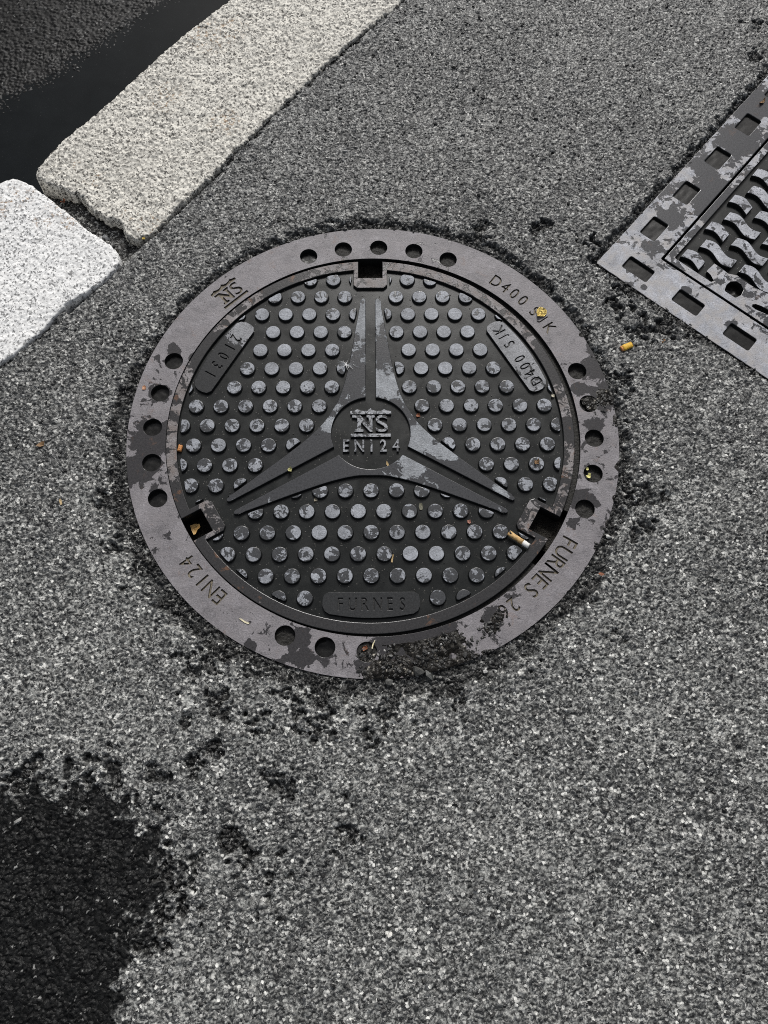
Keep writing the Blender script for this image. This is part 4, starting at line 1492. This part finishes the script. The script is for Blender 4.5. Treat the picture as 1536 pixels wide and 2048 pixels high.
flake('leaf_fragment', 730, 1297, -0.0022, [(-6, -4), (-5, 3), (0, 5), (6, 3), (5, -3)], m_red, 'reddish crumb in the silted bottom pocket of the frame', 'leaf', 0.5, 0.002, 0.0008, 28)


# white down feather on the star blade
def feather(px, py, z):
    g = ground(px, py, z)
    root = empty('feather', (g.x, g.y, z))
    tag(root, 'tiny white downy feather on the upper arm of the star', 'feather')
    rg = random.Random(3)

    def strand(pts, r):
        vs_, fs = [], []
        for k, (x, y, zz) in enumerate(pts):
            rr = r * (1 - 0.7 * k / (len(pts) - 1))
            for i in range(4):
                a = i * math.pi / 2
                vs_.append((x + rr * math.cos(a), y + rr * math.cos(a) * 0.3 + rr * math.sin(a) * 0.6, zz + rr * math.sin(a)))
        for k in range(len(pts) - 1):
            for i in range(4):
                fs.append((k * 4 + i, k * 4 + (i + 1) % 4, k * 4 + 4 + (i + 1) % 4, k * 4 + 4 + i))
        return vs_, fs
    V, F = [], []
    for k in range(34):
        a = rg.uniform(0, 2 * math.pi)
        L = rg.uniform(0.006, 0.017) if k > 6 else rg.uniform(0.013, 0.021)
        bend = rg.uniform(-0.8, 0.8)
        pts = []
        for i in range(5):
            t = i / 4
            pts.append((L * t * math.cos(a + bend * t) - 0.003, L * t * math.sin(a + bend * t) * 0.7, 0.0008 + 0.003 * t * rg.random() + 0.001))
        v, f = strand(pts, 0.00042)
        F += [tuple(i + len(V) for i in q) for q in f]
        V += v
    me = bpy.data.meshes.new('barbs')
    me.from_pydata(V, [], F)
    link('barbs', me, m_fluff, root)
    v, f = strand([(-0.004 + 0.006 * i, -0.001 * i + (0.004 if i == 2 else 0), 0.0016) for i in range(5)], 0.0006)
    me = bpy.data.meshes.new('shaft')
    me.from_pydata(v, [], f)
    link('shaft', me, m_fluff, root)
    me = stones('fluff_core', np.array([-0.003]), np.array([0.0]), np.array([0.0008]), np.array([0.0028]), np.array([(0.85, 0.85, 0.83)]), 8)
    link('fluff_core', me, m_fluff, root)


feather(696, 731, 0.0)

+-------+

Copy the listing word for word, excluding its pictures.

Keep writing the Blender script for this image. This is part 4, starting at line 1492. This part finishes the script. The script is for Blender 4.5. Treat the picture as 1536 pixels wide and 2048 pixels high.
flake('leaf_fragment', 730, 1297, -0.0022, [(-6, -4), (-5, 3), (0, 5), (6, 3), (5, -3)], m_red, 'reddish crumb in the silted bottom pocket of the frame', 'leaf', 0.5, 0.002, 0.0008, 28)


# white down feather on the star blade
def feather(px, py, z):
    g = ground(px, py, z)
    root = empty('feather', (g.x, g.y, z))
    tag(root, 'tiny white downy feather on the upper arm of the star', 'feather')
    rg = random.Random(3)

    def strand(pts, r):
        vs_, fs = [], []
        for k, (x, y, zz) in enumerate(pts):
            rr = r * (1 - 0.7 * k / (len(pts) - 1))
            for i in range(4):
                a = i * math.pi / 2
                vs_.append((x + rr * math.cos(a), y + rr * math.cos(a) * 0.3 + rr * math.sin(a) * 0.6, zz + rr * math.sin(a)))
        for k in range(len(pts) - 1):
            for i in range(4):
                fs.append((k * 4 + i, k * 4 + (i + 1) % 4, k * 4 + 4 + (i + 1) % 4, k * 4 + 4 + i))
        return vs_, fs
    V, F = [], []
    for k in range(34):
        a = rg.uniform(0, 2 * math.pi)
        L = rg.uniform(0.006, 0.017) if k > 6 else rg.uniform(0.013, 0.021)
        bend = rg.uniform(-0.8, 0.8)
        pts = []
        for i in range(5):
            t = i / 4
            pts.append((L * t * math.cos(a + bend * t) - 0.003, L * t * math.sin(a + bend * t) * 0.7, 0.0008 + 0.003 * t * rg.random() + 0.001))
        v, f = strand(pts, 0.00042)
        F += [tuple(i + len(V) for i in q) for q in f]
        V += v
    me = bpy.data.meshes.new('barbs')
    me.from_pydata(V, [], F)
    link('barbs', me, m_fluff, root)
    v, f = strand([(-0.004 + 0.006 * i, -0.001 * i + (0.004 if i == 2 else 0), 0.0016) for i in range(5)], 0.0006)
    me = bpy.data.meshes.new('shaft')
    me.from_pydata(v, [], f)
    link('shaft', me, m_fluff, root)
    me = stones('fluff_core', np.array([-0.003]), np.array([0.0]), np.array([0.0008]), np.array([0.0028]), np.array([(0.85, 0.85, 0.83)]), 8)
    link('fluff_core', me, m_fluff, root)


feather(696, 731, 0.0)